Illustration by Patrick Yeung.

A few hours after the ball dropped on New Year’s Day 2009, Bay Area Rapid Transit (BART) officer Johannes Mehserle kneeled over an unarmed handcuffed man and fatally shot him in the back.

The harrowing video of the incident in a BART station shocked many, prompting calls for murder charges. Instead, Mehserle was tried and convicted of involuntary manslaughter, relying on his assertion that he reached for his taser but mistakenly drew and discharged his pistol.

Mistakes happen — no one would argue that fact. Yet, the two-year sentence, less than the maximum penalty for possession of a controlled substance, sends the message that either cops are above the law or black people are unprotected by it.

“I believe that, one day, as a nation of people, that you guys will not look at us according to the color or content of our skin, but that we will be treated right as a people,” Grant’s mother, Wanda Johnson, said on ABC News, after Mehserle received the minimum sentence for his involuntary manslaughter conviction on Nov. 6. “My son was murdered … and the law has not held the officer accountable the way he should have been held accountable.”

After being convicted of involuntary manslaughter — making him eligible for a sentence of four years, maximum — for which the jury found him guilty, Judge Robert Perry ruled that Mehserle should serve only the minimum two-year sentence. Additionally, Mehserle received credit toward his sentence for every day he spent behind bars during the trial, meaning he could be out of prison in seven months.

Seven months from now, Tatiana Grant, the victim’s daughter, will be six years old.

The history of tension between the Oakland Police Department and the black community made the Mehserle trial allegorical.

It could have been an example of how far our country has come, proof that “justice for all” includes 22-year-old black people with criminal records. Instead, the verdict exemplified a double standard afforded to law enforcement and proliferated a lack of faith in the justice system.

Our country is built on a promise of justice that rarely is delivered.
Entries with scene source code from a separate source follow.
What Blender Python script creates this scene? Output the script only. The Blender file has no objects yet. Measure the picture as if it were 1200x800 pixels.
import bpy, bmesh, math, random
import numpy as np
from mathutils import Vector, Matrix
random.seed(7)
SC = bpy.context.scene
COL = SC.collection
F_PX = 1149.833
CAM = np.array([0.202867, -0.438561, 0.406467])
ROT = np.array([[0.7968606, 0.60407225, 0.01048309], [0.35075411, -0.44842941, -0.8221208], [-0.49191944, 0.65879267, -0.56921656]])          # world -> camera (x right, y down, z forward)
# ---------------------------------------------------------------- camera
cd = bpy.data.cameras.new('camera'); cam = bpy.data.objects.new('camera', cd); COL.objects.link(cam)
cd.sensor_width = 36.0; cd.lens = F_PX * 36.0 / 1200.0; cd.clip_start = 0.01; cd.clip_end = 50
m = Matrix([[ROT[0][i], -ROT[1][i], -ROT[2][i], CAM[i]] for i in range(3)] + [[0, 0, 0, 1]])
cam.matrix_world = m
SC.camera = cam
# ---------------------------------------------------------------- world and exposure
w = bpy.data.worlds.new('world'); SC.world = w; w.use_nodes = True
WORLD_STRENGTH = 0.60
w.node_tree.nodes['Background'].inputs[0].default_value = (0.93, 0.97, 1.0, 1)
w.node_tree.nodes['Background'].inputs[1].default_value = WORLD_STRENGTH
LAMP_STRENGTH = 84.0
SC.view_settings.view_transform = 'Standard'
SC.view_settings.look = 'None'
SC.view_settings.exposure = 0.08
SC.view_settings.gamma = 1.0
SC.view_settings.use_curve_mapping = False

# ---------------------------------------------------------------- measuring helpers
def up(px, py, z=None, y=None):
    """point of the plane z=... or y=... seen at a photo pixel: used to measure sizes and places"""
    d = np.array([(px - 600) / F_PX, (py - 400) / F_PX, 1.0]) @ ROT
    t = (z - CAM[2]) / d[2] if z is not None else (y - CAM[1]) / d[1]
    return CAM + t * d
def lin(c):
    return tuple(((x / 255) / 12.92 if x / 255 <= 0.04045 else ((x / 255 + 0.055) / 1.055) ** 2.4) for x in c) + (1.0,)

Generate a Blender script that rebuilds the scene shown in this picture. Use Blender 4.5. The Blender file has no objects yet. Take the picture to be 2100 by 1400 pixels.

Yet, in modern, post-civil rights movement America, there is at least an assumption of equality — but a case like Mehserle’s chips away at the faith on which this country stands.

In 1992, after the four officers convicted of beating Rodney King were acquitted, Los Angeles erupted in violent riots, leading to 53 deaths, 2,383 injuries and more than 7,000 fires over a five-day period.

Many different politicians and commentators have offered reasons for the size and force of the uprising — from inner-city difficulties to intense poverty — but the spark that ignited the kindling was the lack of justice in the court system.

The police department is meant to “protect and serve.” For that reason, police officers are afforded the right to use force and, in certain circumstances, deadly force.

However, when beatings, or even murder, are excused as part of the job, justice becomes absent within the justice system. When the segment of state committed to law and order need not adhere to the law, keeping order will become impossible.

Without citizens’ faith in the state, the job of law enforcement becomes more difficult. As evidenced by the O.J. Simpson trial verdict, which was four years after the Rodney King beating took place, a lack of faith in law enforcement will make convictions more difficult.

Oscar Grant Sr., the victim’s grandfather, warned of the message the verdict sends to the Oakland community.

“They’re telling the public, though he went to trial, a policeman can shoot someone and go free,” he told the Los Angeles Times. “These guys have a license to kill.”

Judge Perry had an opportunity to assert that every American really does receive equal protection under the law. Instead, he reiterated a message that has been sent over and over again to black people: America is one nation, under God, indivisible, with liberty and justice for some.